Sunday, May 11, 2014
Week 38
Songs to Remember: Oh! My Goddess - TRAX
As I was saying in the last part where I left off, I didn't message Em on Facenovel because I didn't want to be creepy.
Luckily, and I mean luckily, she messaged me, which surprised me. Pretty crazy right? Out of nowhere she was like "Hi". Em is very energetic and weird I guess, in a good way. Back when she came to school, she hung out with "creeps and weirdos" as she called her friends. In a good way of course.
Her friends don't really talk to me, or actually, I don't talk to them. I don't even hang out with them. She introduced me to them, but I don't even know if they accept me. Even if they are "creeps and weirdos". I know I'm definitely not normal, but am I weird? You could say that.
Every person I know has character, a sort of charisma you could say. I could list all the personalities of everyone I've talked to or seen. But me, now that's where I'm stuck at. Do I even have character? What is interesting about me? I think hard a lot of times (too many times to be exact), but no matter how hard I think, I can't figure out what personality I have.
That brings up the question: "Do people even like me?" Not the like, like sorta thing, but the "like my presence" kind of thing. Am I "fun" to hang out with? When my friends and I have a group conversation, does what I say matter? My conversations are obviously awkward as hell, maybe that's what makes me interesting? Nahh.
I don't talk very much either. I think it was because of the consequences of talking out loud (as teachers dislike) and being paranoid of saying the wrong thing I guess. I think I talk a little bit too little, because even though I barely say anything at home, my mom still yells at me.
With asian parents, it's definitely a more strict environment at home. I barely ask my mom (at all) to "drive my to the mall" or "get me new clothes" or any of that really. But my mom still feels the need to yell, because other volumes of speech definitely aren't necessary to get the point through.
Oh, and today's mother's day. I don't celebrate mother's day. I do what my mom asks me to do, I still get yelled at. She gets on my nerves. Today she told (yelled actually) me "Why are you always on the computer for?!" I don't know, mom. Considering nobody likes me, I got nothing else to do. "Go read a book".
So nobody likes me, platonic-ly that is. Let's first take a look at the list of my rejections: my first time getting rejected, well I didn't actually think of it as a rejection, all this girl did was trying to shrug me away. The second time, same thing. The third time, over Facenovel, the girl tells me not to get mad at her for rejecting me.
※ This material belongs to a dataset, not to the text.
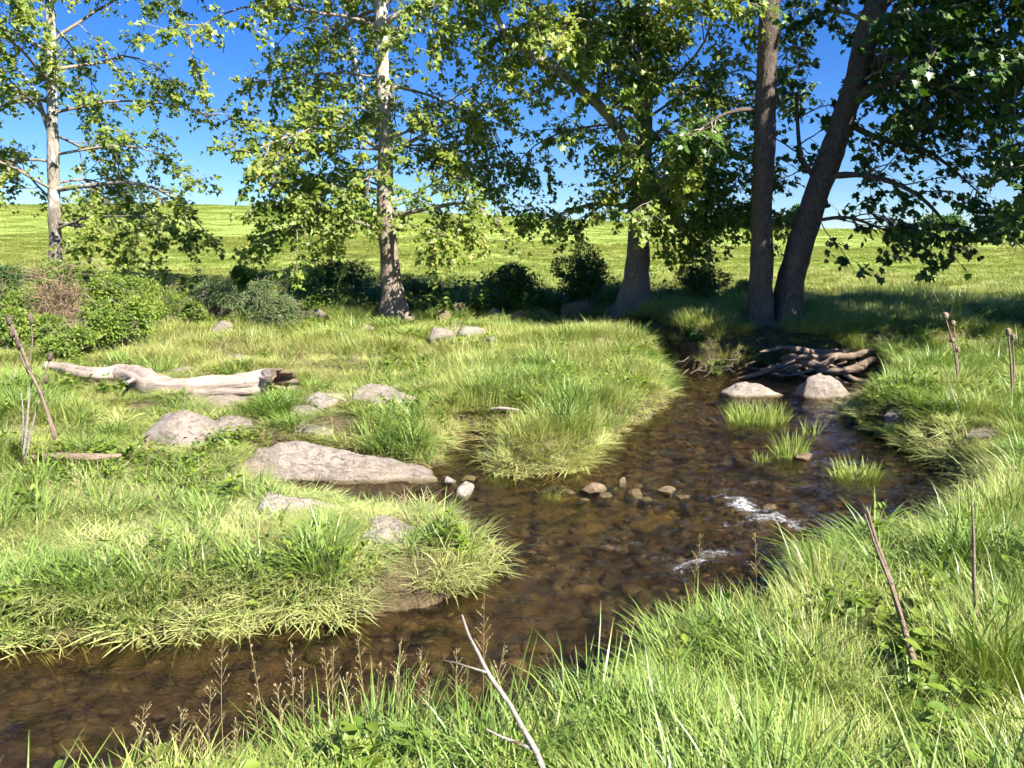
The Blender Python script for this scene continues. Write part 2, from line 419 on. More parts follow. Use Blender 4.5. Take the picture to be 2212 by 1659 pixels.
def signed_dist(x, y, poly=WPOLY):
    """positive on land, negative over the stream"""
    x = np.asarray(x, float).ravel(); y = np.asarray(y, float).ravel()
    d2 = np.full(x.shape, 1e18); inside = np.zeros(x.shape, bool)
    n = len(poly)
    for i in range(n):
        ax, ay = poly[i]; bx, by = poly[(i + 1) % n]
        ex, ey = bx - ax, by - ay
        t = np.clip(((x - ax) * ex + (y - ay) * ey) / (ex * ex + ey * ey + 1e-12), 0, 1)
        d2 = np.minimum(d2, (x - ax - t * ex) ** 2 + (y - ay - t * ey) ** 2)
        c = ((ay > y) != (by > y))
        with np.errstate(divide='ignore', invalid='ignore'):
            xi = ax + (y - ay) * ex / (ey if abs(ey) > 1e-12 else 1e-12)
        inside ^= c & (x < xi)
    return np.where(inside, -1, 1) * np.sqrt(d2)

def shoal(x, y):
    """mossy stony shelf that crosses the stream above the riffle"""
    a, b_ = PZ(1190, 1066)[:2], PZ(1640, 1092)[:2]; e = b_ - a
    t = np.clip(((x - a[0]) * e[0] + (y - a[1]) * e[1]) / (e @ e), 0, 1)
    d = np.hypot(x - a[0] - t * e[0], y - a[1] - t * e[1])
    return np.exp(-(d / .38) ** 2) * np.clip(.85 + .5 * fbm(x * 2.5, y * 2.5, None, 2, 55), 0, 1.2)

YK = [-60, 0, 1.6, 2.6, 3.6, 5, 8, 11, 14, 17, 20, 24, 28, 31]
ZK = [0.6, 0.5, 0.40, 0.24, 0.19, 0.17, 0.24, 0.33, 0.46, 0.56, 0.72, 1.0, 1.22, 1.38]
def terrain_z(x, y, sd=None):
    x = np.asarray(x, float).ravel(); y = np.asarray(y, float).ravel()
    if sd is None: sd = signed_dist(x, y)
    base = np.interp(y, YK, ZK)
    base = base + 0.22 * sstep(2.2, 3.4, x) * sstep(12.9, 13.6, y) * (1 - sstep(16, 20, y))       # cut bank under the double tree
    base = base + 0.05 * sstep(1.2, 2.4, x) * sstep(2.6, 3.4, y) * (1 - sstep(10, 12, y))
    pc = PZ(760, 1120)
    base = base - .11 * np.exp(-((x - pc[0]) / .9) ** 2 - ((y - pc[1]) / .45) ** 2)                        # low lip beside the side channel
    r = np.hypot(x, y)
    az = np.degrees(np.arctan2(x, np.maximum(y, 1e-3)))
    row = np.interp(az, [-60, -40, -25, -12, 1.5, 10, 17, 25, 34, 60], [470, 452, 446, 455, 476, 486, 494, 500, 505, 515])
    crest = EYE + (540 - row) / F_PX * 125.0
    k = np.clip((np.where(y > 0, y, 0) - 31) / 94.0, 0, None)
    kk = np.where(k < 1, k + 0.10 * np.sin(pi * np.clip(k, 0, 1)), 1 + 0.10 * (1 - np.exp(-(k - 1))))
    hill = (crest - 1.38) * np.clip(kk, 0, 1.12) - np.clip(k - 1.6, 0, None) * 0.35
    z = base + np.where(y > 31, hill, 0)
    lump = 0.07 * fbm(x * 1.2, y * 1.2, None, 3, 3) + 0.035 * fbm(x * 3.6, y * 3.6, None, 2, 11)
    z = z + lump * sstep(0.1, 0.9, sd) + 0.12 * fbm(x * 0.11, y * 0.11, None, 3, 5) * sstep(20, 40, y)
    w = 0.42 - 0.2 * sstep(2.0, 3.0, x) * sstep(11.5, 12.5, y)
    land = z * (0.12 + 0.88 * sstep(0, 1, sd / w)) * sstep(-0.02, 0.06, sd) + 0.0
    dep = -0.03 - 0.20 * sstep(0.0, 0.9, -sd) + 0.035 * fbm(x * 2.2, y * 2.2, None, 3, 21) - 0.03
    dep = dep + .15 * shoal(x, y) * sstep(0, .4, -sd)
    return np.where(sd > 0, land, np.minimum(dep, -.02))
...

The fourth time, girl just tries to completely ignore me, and got mad a little. The fifth time, over Facenovel, it became awkward as, I actually don't remember how it went online. I just checked like right now, scrolling through the chat history and uh, wow was it awkward. What was I typing? Haha, yeah I cringed a bit.
The 6th time, yeah it was pretty hard. It was the thing with Ez. The 7th time, well she completely avoided me, physically. The 8th time, I got un-friended from Facenovel. The 9th time, well that hasn't happened yet, but it will.
I was gonna talk about how people dislike me, but after reading that conversation history about that 5th rejection, it cheered me up a bit. I thought about my past self like "Hey, that was me". It was pretty cool.
But yeah, I don't talk like, at all. I think more than I talk, which is pretty bad for me. I tend to be awkward in every way I can and without my control. I'm shy about simple stuff like go talk to my teacher about grades or whatever. I'm not exactly "athletic", nor am I good at video games (I'm decent I guess). I'm not that smart either, I'm above average. I'm also lazy, like not starting my 70 question assignment which is due May something.
I also think "People think..." too much. If I try to I don't know, whatever, then I'll think "Hey, that dude's gonna think I'm blah blah blah" I think too much about what people think about me. I should just do things for the f*** of it. That I'd want to attempt next year. Right now, I'm just existing around. That's all I'm doing.
Where was I going with this topic? I don't even remember, but what I do remember is that my friend (I guess) always asks me "So how's life?" I always answer "It's okay I guess". My life's a bit lower than "okay", but it's going okay, I GUESS. See you tomorrow.